EXERCISE AIM: Reproduce the listing that follows with no differences at all.

— start DATA EXTRACT —

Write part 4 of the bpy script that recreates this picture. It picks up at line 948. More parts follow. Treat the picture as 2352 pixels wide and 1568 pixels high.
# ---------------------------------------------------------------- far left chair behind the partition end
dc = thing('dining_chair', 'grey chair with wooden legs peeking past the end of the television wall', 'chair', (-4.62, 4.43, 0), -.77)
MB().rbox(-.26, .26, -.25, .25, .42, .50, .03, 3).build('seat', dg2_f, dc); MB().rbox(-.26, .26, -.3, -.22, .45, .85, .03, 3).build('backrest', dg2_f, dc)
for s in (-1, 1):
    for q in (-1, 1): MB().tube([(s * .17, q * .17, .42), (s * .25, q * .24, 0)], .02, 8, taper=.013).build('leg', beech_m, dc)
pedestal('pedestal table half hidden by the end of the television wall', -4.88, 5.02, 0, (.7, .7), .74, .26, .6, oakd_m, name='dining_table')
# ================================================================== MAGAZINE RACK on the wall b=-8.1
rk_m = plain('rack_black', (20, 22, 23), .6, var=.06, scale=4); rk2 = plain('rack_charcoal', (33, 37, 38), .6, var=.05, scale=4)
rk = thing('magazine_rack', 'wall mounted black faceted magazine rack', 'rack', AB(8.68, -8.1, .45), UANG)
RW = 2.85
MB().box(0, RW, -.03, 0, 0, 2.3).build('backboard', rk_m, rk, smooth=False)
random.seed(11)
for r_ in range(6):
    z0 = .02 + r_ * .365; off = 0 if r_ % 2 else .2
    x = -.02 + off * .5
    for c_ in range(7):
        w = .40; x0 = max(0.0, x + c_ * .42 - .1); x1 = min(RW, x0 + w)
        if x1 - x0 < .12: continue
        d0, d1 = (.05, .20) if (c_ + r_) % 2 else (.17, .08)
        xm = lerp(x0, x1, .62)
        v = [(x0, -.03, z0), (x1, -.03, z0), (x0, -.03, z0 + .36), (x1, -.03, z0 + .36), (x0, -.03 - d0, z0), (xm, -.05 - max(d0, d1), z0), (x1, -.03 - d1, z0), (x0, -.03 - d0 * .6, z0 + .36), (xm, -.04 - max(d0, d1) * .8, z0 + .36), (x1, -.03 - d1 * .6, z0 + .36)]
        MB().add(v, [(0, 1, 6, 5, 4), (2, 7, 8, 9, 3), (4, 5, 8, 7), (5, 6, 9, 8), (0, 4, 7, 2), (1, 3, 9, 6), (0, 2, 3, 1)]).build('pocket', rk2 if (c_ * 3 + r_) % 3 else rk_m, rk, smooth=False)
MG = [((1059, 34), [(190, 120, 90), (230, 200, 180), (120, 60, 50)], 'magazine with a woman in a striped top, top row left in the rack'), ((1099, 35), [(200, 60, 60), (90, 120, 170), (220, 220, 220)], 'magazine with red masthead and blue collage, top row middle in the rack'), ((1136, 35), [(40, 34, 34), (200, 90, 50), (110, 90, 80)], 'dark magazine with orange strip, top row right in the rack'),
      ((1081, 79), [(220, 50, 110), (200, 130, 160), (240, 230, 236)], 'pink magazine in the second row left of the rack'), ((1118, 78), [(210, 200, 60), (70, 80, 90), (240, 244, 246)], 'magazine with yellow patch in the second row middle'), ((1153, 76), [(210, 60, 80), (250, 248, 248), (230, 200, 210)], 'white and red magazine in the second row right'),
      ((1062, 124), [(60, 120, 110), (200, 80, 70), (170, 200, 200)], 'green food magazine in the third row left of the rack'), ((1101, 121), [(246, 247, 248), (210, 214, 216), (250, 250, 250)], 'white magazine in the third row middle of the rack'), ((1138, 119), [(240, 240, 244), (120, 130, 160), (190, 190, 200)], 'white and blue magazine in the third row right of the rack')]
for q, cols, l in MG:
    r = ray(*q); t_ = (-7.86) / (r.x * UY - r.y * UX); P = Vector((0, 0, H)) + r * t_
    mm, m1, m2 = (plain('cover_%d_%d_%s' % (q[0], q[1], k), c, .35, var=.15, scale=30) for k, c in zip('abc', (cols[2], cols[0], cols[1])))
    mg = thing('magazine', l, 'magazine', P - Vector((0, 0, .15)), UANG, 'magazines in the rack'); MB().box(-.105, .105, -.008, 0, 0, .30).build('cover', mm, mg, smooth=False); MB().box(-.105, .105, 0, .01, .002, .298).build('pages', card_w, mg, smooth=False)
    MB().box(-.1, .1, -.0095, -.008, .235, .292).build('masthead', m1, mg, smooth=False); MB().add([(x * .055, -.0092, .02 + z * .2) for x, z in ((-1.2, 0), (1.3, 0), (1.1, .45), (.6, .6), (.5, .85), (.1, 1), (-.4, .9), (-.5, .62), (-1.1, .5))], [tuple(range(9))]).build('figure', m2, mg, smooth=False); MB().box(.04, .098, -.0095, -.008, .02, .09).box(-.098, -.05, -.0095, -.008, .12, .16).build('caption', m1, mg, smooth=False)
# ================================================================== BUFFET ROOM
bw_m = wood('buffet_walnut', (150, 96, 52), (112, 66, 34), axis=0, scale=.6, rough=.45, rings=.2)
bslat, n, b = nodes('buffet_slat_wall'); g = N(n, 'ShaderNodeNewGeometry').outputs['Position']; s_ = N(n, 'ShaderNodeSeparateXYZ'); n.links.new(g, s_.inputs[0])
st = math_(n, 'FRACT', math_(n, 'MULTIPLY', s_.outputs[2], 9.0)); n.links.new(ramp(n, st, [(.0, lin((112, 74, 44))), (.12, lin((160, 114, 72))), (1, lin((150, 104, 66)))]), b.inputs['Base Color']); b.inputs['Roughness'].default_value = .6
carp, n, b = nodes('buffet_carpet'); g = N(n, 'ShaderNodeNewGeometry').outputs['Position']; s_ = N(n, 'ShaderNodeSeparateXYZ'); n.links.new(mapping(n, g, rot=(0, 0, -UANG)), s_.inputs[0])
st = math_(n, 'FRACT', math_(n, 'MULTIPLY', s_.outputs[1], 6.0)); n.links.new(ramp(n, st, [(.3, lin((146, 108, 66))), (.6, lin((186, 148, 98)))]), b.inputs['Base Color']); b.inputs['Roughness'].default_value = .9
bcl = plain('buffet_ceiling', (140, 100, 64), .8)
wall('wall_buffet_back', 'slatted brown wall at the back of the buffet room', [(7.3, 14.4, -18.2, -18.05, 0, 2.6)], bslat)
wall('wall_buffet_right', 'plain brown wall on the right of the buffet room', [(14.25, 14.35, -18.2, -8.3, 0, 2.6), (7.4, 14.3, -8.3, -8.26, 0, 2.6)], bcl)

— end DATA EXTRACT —

CORRECT ANSWER:
Write part 4 of the bpy script that recreates this picture. It picks up at line 948. More parts follow. Treat the picture as 2352 pixels wide and 1568 pixels high.
# ---------------------------------------------------------------- far left chair behind the partition end
dc = thing('dining_chair', 'grey chair with wooden legs peeking past the end of the television wall', 'chair', (-4.62, 4.43, 0), -.77)
MB().rbox(-.26, .26, -.25, .25, .42, .50, .03, 3).build('seat', dg2_f, dc); MB().rbox(-.26, .26, -.3, -.22, .45, .85, .03, 3).build('backrest', dg2_f, dc)
for s in (-1, 1):
    for q in (-1, 1): MB().tube([(s * .17, q * .17, .42), (s * .25, q * .24, 0)], .02, 8, taper=.013).build('leg', beech_m, dc)
pedestal('pedestal table half hidden by the end of the television wall', -4.88, 5.02, 0, (.7, .7), .74, .26, .6, oakd_m, name='dining_table')
# ================================================================== MAGAZINE RACK on the wall b=-8.1
rk_m = plain('rack_black', (20, 22, 23), .6, var=.06, scale=4); rk2 = plain('rack_charcoal', (33, 37, 38), .6, var=.05, scale=4)
rk = thing('magazine_rack', 'wall mounted black faceted magazine rack', 'rack', AB(8.68, -8.1, .45), UANG)
RW = 2.85
MB().box(0, RW, -.03, 0, 0, 2.3).build('backboard', rk_m, rk, smooth=False)
random.seed(11)
for r_ in range(6):
    z0 = .02 + r_ * .365; off = 0 if r_ % 2 else .2
    x = -.02 + off * .5
    for c_ in range(7):
        w = .40; x0 = max(0.0, x + c_ * .42 - .1); x1 = min(RW, x0 + w)
        if x1 - x0 < .12: continue
        d0, d1 = (.05, .20) if (c_ + r_) % 2 else (.17, .08)
        xm = lerp(x0, x1, .62)
        v = [(x0, -.03, z0), (x1, -.03, z0), (x0, -.03, z0 + .36), (x1, -.03, z0 + .36), (x0, -.03 - d0, z0), (xm, -.05 - max(d0, d1), z0), (x1, -.03 - d1, z0), (x0, -.03 - d0 * .6, z0 + .36), (xm, -.04 - max(d0, d1) * .8, z0 + .36), (x1, -.03 - d1 * .6, z0 + .36)]
        MB().add(v, [(0, 1, 6, 5, 4), (2, 7, 8, 9, 3), (4, 5, 8, 7), (5, 6, 9, 8), (0, 4, 7, 2), (1, 3, 9, 6), (0, 2, 3, 1)]).build('pocket', rk2 if (c_ * 3 + r_) % 3 else rk_m, rk, smooth=False)
MG = [((1059, 34), [(190, 120, 90), (230, 200, 180), (120, 60, 50)], 'magazine with a woman in a striped top, top row left in the rack'), ((1099, 35), [(200, 60, 60), (90, 120, 170), (220, 220, 220)], 'magazine with red masthead and blue collage, top row middle in the rack'), ((1136, 35), [(40, 34, 34), (200, 90, 50), (110, 90, 80)], 'dark magazine with orange strip, top row right in the rack'),
      ((1081, 79), [(220, 50, 110), (200, 130, 160), (240, 230, 236)], 'pink magazine in the second row left of the rack'), ((1118, 78), [(210, 200, 60), (70, 80, 90), (240, 244, 246)], 'magazine with yellow patch in the second row middle'), ((1153, 76), [(210, 60, 80), (250, 248, 248), (230, 200, 210)], 'white and red magazine in the second row right'),
      ((1062, 124), [(60, 120, 110), (200, 80, 70), (170, 200, 200)], 'green food magazine in the third row left of the rack'), ((1101, 121), [(246, 247, 248), (210, 214, 216), (250, 250, 250)], 'white magazine in the third row middle of the rack'), ((1138, 119), [(240, 240, 244), (120, 130, 160), (190, 190, 200)], 'white and blue magazine in the third row right of the rack')]
for q, cols, l in MG:
    r = ray(*q); t_ = (-7.86) / (r.x * UY - r.y * UX); P = Vector((0, 0, H)) + r * t_
    mm, m1, m2 = (plain('cover_%d_%d_%s' % (q[0], q[1], k), c, .35, var=.15, scale=30) for k, c in zip('abc', (cols[2], cols[0], cols[1])))
    mg = thing('magazine', l, 'magazine', P - Vector((0, 0, .15)), UANG, 'magazines in the rack'); MB().box(-.105, .105, -.008, 0, 0, .30).build('cover', mm, mg, smooth=False); MB().box(-.105, .105, 0, .01, .002, .298).build('pages', card_w, mg, smooth=False)
    MB().box(-.1, .1, -.0095, -.008, .235, .292).build('masthead', m1, mg, smooth=False); MB().add([(x * .055, -.0092, .02 + z * .2) for x, z in ((-1.2, 0), (1.3, 0), (1.1, .45), (.6, .6), (.5, .85), (.1, 1), (-.4, .9), (-.5, .62), (-1.1, .5))], [tuple(range(9))]).build('figure', m2, mg, smooth=False); MB().box(.04, .098, -.0095, -.008, .02, .09).box(-.098, -.05, -.0095, -.008, .12, .16).build('caption', m1, mg, smooth=False)
# ================================================================== BUFFET ROOM
bw_m = wood('buffet_walnut', (150, 96, 52), (112, 66, 34), axis=0, scale=.6, rough=.45, rings=.2)
bslat, n, b = nodes('buffet_slat_wall'); g = N(n, 'ShaderNodeNewGeometry').outputs['Position']; s_ = N(n, 'ShaderNodeSeparateXYZ'); n.links.new(g, s_.inputs[0])
st = math_(n, 'FRACT', math_(n, 'MULTIPLY', s_.outputs[2], 9.0)); n.links.new(ramp(n, st, [(.0, lin((112, 74, 44))), (.12, lin((160, 114, 72))), (1, lin((150, 104, 66)))]), b.inputs['Base Color']); b.inputs['Roughness'].default_value = .6
carp, n, b = nodes('buffet_carpet'); g = N(n, 'ShaderNodeNewGeometry').outputs['Position']; s_ = N(n, 'ShaderNodeSeparateXYZ'); n.links.new(mapping(n, g, rot=(0, 0, -UANG)), s_.inputs[0])
st = math_(n, 'FRACT', math_(n, 'MULTIPLY', s_.outputs[1], 6.0)); n.links.new(ramp(n, st, [(.3, lin((146, 108, 66))), (.6, lin((186, 148, 98)))]), b.inputs['Base Color']); b.inputs['Roughness'].default_value = .9
bcl = plain('buffet_ceiling', (140, 100, 64), .8)
wall('wall_buffet_back', 'slatted brown wall at the back of the buffet room', [(7.3, 14.4, -18.2, -18.05, 0, 2.6)], bslat)
wall('wall_buffet_right', 'plain brown wall on the right of the buffet room', [(14.25, 14.35, -18.2, -8.3, 0, 2.6), (7.4, 14.3, -8.3, -8.26, 0, 2.6)], bcl)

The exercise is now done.